- EXERCISE GOAL:
Give the data again exactly, from its opening line through the line in which "shelf(ZS1, 'lower wooden" appears.

- RECORDED DATA:

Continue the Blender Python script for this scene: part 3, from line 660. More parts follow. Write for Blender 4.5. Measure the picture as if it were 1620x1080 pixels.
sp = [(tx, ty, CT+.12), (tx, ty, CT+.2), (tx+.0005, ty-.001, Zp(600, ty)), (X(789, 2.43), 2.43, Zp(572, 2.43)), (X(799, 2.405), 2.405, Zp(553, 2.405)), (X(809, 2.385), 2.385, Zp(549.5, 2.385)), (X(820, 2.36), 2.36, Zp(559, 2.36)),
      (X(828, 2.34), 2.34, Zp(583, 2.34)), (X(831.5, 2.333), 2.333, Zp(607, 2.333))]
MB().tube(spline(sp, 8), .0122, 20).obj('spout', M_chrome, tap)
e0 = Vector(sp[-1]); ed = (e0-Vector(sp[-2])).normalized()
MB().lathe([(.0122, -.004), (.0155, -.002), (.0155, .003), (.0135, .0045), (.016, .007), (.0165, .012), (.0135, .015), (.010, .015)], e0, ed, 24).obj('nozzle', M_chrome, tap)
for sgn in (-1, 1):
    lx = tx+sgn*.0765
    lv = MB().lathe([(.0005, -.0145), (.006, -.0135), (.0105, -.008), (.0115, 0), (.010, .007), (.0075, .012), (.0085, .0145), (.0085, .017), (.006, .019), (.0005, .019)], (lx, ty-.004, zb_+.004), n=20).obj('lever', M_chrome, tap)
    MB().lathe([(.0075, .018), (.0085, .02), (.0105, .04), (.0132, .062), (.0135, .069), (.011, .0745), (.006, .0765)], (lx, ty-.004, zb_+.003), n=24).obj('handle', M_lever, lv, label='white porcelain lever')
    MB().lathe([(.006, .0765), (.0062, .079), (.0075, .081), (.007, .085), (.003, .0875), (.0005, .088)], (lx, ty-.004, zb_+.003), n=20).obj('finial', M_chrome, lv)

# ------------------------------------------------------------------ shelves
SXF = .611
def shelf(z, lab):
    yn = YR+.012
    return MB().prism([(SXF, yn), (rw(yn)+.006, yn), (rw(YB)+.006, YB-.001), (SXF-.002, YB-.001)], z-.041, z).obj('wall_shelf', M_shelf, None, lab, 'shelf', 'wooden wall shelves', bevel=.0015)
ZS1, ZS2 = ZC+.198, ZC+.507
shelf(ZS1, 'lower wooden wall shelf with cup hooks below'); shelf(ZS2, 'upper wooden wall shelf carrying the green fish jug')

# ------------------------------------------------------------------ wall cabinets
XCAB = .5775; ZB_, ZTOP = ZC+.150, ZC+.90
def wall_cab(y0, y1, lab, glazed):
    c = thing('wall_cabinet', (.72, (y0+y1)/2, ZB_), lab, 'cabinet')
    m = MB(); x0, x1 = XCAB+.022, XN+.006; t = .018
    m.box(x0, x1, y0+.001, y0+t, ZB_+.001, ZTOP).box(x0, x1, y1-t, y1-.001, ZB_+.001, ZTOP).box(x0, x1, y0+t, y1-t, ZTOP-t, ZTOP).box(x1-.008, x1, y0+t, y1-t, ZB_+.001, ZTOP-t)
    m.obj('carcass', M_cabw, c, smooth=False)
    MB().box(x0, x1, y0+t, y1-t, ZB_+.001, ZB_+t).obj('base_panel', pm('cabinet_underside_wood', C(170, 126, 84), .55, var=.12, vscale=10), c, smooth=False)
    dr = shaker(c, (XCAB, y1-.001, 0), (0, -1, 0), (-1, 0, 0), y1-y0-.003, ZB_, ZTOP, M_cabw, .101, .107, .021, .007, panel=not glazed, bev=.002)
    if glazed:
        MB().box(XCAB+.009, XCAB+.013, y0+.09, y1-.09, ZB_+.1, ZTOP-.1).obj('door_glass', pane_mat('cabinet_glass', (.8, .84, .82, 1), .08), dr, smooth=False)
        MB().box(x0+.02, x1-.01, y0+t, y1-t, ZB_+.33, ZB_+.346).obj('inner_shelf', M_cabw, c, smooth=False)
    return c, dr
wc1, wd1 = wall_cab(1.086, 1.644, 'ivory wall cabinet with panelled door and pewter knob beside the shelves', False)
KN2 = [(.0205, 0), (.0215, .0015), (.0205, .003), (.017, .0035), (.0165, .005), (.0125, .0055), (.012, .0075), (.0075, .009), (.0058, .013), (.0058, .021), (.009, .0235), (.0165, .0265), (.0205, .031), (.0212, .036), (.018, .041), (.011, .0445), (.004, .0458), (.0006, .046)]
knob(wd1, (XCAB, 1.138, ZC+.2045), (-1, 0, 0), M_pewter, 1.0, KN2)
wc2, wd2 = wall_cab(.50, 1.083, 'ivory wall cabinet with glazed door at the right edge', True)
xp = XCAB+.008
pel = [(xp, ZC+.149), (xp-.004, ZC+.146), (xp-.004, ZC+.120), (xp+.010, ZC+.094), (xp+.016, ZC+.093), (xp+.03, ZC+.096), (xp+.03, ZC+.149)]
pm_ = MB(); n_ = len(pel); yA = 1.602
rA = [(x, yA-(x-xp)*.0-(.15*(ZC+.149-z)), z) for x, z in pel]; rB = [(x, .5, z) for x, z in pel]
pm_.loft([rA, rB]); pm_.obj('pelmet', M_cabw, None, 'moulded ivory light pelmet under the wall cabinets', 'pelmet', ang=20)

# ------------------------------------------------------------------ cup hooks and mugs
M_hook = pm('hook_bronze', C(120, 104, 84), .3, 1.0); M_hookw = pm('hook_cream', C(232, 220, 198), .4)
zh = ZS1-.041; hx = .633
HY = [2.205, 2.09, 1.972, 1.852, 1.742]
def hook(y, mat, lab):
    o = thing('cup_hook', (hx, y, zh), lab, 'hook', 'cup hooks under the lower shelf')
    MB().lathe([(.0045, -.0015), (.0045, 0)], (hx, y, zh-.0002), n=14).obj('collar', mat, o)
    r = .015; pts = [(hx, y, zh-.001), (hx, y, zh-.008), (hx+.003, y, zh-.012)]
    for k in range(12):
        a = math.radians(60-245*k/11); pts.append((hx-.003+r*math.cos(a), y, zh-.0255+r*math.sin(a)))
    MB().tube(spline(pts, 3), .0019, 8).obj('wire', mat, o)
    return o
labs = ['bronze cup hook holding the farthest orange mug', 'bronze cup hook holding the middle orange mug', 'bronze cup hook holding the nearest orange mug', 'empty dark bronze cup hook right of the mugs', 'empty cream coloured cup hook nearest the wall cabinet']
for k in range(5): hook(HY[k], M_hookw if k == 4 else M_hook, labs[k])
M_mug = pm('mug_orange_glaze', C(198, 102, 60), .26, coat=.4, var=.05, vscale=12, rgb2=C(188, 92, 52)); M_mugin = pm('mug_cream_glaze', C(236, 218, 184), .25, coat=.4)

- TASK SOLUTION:
Continue the Blender Python script for this scene: part 3, from line 660. More parts follow. Write for Blender 4.5. Measure the picture as if it were 1620x1080 pixels.
sp = [(tx, ty, CT+.12), (tx, ty, CT+.2), (tx+.0005, ty-.001, Zp(600, ty)), (X(789, 2.43), 2.43, Zp(572, 2.43)), (X(799, 2.405), 2.405, Zp(553, 2.405)), (X(809, 2.385), 2.385, Zp(549.5, 2.385)), (X(820, 2.36), 2.36, Zp(559, 2.36)),
      (X(828, 2.34), 2.34, Zp(583, 2.34)), (X(831.5, 2.333), 2.333, Zp(607, 2.333))]
MB().tube(spline(sp, 8), .0122, 20).obj('spout', M_chrome, tap)
e0 = Vector(sp[-1]); ed = (e0-Vector(sp[-2])).normalized()
MB().lathe([(.0122, -.004), (.0155, -.002), (.0155, .003), (.0135, .0045), (.016, .007), (.0165, .012), (.0135, .015), (.010, .015)], e0, ed, 24).obj('nozzle', M_chrome, tap)
for sgn in (-1, 1):
    lx = tx+sgn*.0765
    lv = MB().lathe([(.0005, -.0145), (.006, -.0135), (.0105, -.008), (.0115, 0), (.010, .007), (.0075, .012), (.0085, .0145), (.0085, .017), (.006, .019), (.0005, .019)], (lx, ty-.004, zb_+.004), n=20).obj('lever', M_chrome, tap)
    MB().lathe([(.0075, .018), (.0085, .02), (.0105, .04), (.0132, .062), (.0135, .069), (.011, .0745), (.006, .0765)], (lx, ty-.004, zb_+.003), n=24).obj('handle', M_lever, lv, label='white porcelain lever')
    MB().lathe([(.006, .0765), (.0062, .079), (.0075, .081), (.007, .085), (.003, .0875), (.0005, .088)], (lx, ty-.004, zb_+.003), n=20).obj('finial', M_chrome, lv)

# ------------------------------------------------------------------ shelves
SXF = .611
def shelf(z, lab):
    yn = YR+.012
    return MB().prism([(SXF, yn), (rw(yn)+.006, yn), (rw(YB)+.006, YB-.001), (SXF-.002, YB-.001)], z-.041, z).obj('wall_shelf', M_shelf, None, lab, 'shelf', 'wooden wall shelves', bevel=.0015)
ZS1, ZS2 = ZC+.198, ZC+.507
shelf(ZS1, 'lower wooden wall shelf with cup hooks below'); shelf(ZS2, 'upper wooden wall shelf carrying the green fish jug')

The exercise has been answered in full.